Les interrogations de ce dernier ne concernent qu’une « minorité dévoyée » d’une autre minorité : l’ultra-gauche, implantée à Lyon et à Paris. Ses adeptes ont fréquenté La Guerre sociale,puis d’autres revues confidentielles. Anonymement ou sous pseudonyme, ils y ont produit de nombreux écrits. Serge Quadruppani ne cherche pas à nier les siens. Son ami Gilles Dauvé, « injoignable parce que dans un état dépressif », n’a pu répondre à nos questions.

Pour divers historiens, comme Pierre Vidal-Naquet ou Philippe Videlier, qui consacre un article au négationnisme dans Le Monde diplomatique de juin, Gilles Dauvé est un théoricien de ce groupe. Dans un livre intitulé Contre-révolution en Espagne (collection 10/18), il écrit, sous le pseudonyme de Jean Barrot – identité que nous confirme Serge Quadruppani – une préface qui débute ainsi : « les horreurs du fascisme n’étaient ni les premières, ni les dernières, ni les pires, quoi qu’on en dise. Elles n’avaient rien à envier aux massacres “normaux” des guerres, famines, etc. » Les appels de note font référence à Auschwitz ou le grand alibi et aux livres de Paul Rassinier.

Auteur d’une dizaine de romans policiers (La Forcenée, chez Métailié, 1994), directeur de collection, traducteur (Le Cahier noir de Jirinovski, Albin Michel, 1994), Serge Quadruppani écrit dans diverses revues d’ultra-gauche. Dans Le Catalogue du prêt-à-penser français depuis 1968 (Balland, 1984), il consacre quelques pages à Robert Faurisson. Pierre Vidal-Naquet qualifie ce livre de « discrètement révisionniste » dans Les Assassins de la mémoire (collections Points-Seuil, p. 220).

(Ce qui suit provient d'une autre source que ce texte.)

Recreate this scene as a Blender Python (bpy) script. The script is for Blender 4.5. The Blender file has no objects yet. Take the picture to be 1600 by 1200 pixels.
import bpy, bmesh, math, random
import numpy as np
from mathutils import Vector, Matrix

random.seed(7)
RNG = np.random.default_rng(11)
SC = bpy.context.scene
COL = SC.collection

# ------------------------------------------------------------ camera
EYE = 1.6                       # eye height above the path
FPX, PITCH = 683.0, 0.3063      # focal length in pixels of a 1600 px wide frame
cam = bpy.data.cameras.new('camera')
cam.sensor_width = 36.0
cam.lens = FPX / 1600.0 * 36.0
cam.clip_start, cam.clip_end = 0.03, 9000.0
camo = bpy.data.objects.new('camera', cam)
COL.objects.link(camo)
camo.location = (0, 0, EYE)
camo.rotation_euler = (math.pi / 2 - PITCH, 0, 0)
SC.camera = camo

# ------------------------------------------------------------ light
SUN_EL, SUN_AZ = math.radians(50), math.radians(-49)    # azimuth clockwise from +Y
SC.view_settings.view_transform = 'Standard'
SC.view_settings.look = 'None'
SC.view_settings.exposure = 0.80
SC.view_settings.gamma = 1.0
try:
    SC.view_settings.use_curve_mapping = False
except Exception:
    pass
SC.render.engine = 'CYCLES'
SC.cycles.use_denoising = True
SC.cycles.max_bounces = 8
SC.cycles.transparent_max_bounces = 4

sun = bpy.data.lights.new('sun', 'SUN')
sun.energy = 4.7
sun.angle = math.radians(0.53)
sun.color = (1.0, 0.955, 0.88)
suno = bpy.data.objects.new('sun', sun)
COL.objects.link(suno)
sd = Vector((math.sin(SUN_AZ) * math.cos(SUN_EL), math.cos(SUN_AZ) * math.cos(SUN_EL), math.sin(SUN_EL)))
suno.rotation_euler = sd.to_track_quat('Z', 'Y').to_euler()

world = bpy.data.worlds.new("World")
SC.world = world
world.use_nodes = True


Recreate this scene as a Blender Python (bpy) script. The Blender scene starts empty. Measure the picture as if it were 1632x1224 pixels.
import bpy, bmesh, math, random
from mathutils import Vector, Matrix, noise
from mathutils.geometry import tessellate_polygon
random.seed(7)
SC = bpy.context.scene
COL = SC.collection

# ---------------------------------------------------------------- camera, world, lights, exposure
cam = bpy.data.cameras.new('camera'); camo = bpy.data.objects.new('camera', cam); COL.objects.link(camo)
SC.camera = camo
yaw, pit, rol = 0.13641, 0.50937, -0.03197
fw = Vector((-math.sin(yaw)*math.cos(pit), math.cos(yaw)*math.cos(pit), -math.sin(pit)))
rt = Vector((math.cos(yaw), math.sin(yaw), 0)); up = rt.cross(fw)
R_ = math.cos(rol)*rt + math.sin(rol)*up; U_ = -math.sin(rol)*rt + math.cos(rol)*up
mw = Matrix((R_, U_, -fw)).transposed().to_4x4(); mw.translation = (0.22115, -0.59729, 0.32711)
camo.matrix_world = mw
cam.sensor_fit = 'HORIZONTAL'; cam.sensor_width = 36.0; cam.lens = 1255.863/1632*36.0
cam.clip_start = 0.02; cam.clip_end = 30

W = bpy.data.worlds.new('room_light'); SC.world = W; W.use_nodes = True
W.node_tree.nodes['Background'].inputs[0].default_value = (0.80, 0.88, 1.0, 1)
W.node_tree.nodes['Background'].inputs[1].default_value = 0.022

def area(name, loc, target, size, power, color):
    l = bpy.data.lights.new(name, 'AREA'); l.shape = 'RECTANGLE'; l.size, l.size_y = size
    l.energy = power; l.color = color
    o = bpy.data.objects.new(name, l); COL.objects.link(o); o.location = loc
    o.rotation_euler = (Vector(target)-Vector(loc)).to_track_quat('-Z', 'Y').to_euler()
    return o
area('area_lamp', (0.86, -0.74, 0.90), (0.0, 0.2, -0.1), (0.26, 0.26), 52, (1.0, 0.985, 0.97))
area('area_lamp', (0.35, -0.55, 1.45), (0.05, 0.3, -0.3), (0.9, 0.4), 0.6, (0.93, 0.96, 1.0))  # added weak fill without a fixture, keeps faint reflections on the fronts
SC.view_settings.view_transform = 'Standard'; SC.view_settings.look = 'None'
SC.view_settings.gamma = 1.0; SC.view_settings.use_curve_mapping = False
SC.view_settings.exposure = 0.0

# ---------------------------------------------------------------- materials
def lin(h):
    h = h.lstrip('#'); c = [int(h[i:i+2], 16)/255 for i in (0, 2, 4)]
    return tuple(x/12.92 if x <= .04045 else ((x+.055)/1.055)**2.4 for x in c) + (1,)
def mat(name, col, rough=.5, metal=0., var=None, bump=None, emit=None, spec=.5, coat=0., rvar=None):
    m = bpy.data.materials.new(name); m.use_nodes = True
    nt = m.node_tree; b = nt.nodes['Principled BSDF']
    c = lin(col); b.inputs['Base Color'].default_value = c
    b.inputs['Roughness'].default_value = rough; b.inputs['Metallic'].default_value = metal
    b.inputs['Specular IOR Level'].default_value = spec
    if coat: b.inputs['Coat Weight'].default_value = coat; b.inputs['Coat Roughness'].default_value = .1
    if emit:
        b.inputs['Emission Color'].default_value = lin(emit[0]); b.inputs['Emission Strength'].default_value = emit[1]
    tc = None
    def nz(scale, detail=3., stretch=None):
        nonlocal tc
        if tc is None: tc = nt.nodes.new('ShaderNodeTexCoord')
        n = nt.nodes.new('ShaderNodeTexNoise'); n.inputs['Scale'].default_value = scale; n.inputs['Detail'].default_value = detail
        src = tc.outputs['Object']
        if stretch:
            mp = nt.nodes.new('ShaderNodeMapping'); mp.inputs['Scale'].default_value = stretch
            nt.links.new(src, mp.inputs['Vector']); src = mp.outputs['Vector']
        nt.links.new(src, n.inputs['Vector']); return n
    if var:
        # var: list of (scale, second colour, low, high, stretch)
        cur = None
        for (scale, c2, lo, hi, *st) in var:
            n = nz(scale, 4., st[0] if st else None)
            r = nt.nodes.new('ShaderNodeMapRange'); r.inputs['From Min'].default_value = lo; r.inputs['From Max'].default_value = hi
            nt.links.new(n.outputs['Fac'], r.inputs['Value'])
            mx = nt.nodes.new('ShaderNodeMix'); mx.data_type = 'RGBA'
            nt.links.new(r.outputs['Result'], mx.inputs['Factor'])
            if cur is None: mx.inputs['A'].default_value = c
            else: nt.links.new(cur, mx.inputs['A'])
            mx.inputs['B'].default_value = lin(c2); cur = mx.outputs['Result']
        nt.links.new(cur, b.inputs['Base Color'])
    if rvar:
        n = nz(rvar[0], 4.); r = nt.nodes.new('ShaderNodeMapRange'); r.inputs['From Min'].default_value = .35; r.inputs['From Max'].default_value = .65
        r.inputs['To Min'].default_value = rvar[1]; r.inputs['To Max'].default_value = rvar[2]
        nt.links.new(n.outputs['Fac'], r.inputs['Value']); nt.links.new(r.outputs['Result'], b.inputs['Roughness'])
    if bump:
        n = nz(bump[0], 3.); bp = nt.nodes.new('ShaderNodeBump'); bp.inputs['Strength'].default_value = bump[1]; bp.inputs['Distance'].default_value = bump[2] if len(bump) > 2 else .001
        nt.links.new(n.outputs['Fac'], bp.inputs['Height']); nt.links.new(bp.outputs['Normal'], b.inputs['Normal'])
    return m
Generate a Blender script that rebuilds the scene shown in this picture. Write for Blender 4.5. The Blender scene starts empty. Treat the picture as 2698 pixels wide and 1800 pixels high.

Dans le premier numéro de La Banquise, en 1983, on peut lire un chapitre non signé, rédigé par Serge Quadruppani et Gilles Dauvé, intitulé : « L’Horreur est humaine », et sous-titré : « Les camps de concentration sont l’enfer d’un monde où le paradis est le supermarché ». « Le déporté [y] devenait un numéro, est-il écrit. Mis en fiches et cartes par la Sécurité Sociale et tous les organismes étatiques et para-étatiques, l’homme moderne juge particulièrement horrible et barbare le numéro tatoué sur le bras des déportés. Il est pourtant plus facile de s’arracher un lambeau de peau que de détruire un ordinateur. »

« Je n’écrirais plus de cette manière-là, dit aujourd’hui Serge Quadruppani. Même dans Le Catalogue, ajoute-t-il, je perdrais moins de temps à critiquer les bouffonneries d’un Jean Daniel et j’en consacrerais davantage à analyser le délire révisionniste. Reste que Didier Daeninckx nous fait un procès délirant. » Quadruppani explique qu’il n’avait fréquenté La Vieille Taupe « qu’entre 1970 et 1972. » On y lit en effet : « Que les faiblesses propres au milieu ultra-gauche aient pu conduire certains à de telles dérives nous amènent à réaffirmer quelques principes qui ne devraient pas avoir besoin d’être rappelés : on ne dialogue pas avec des gens qui s’acoquinent avec l’extrême droite, même si leurs ennemis officiels, familiers des rackets humanitaires, sont nos ennemis réels. »

Gilles Dauvé, « qui s’était éloigné de la politique et n’avait pas été sollicité », n’avait pas signé ce texte.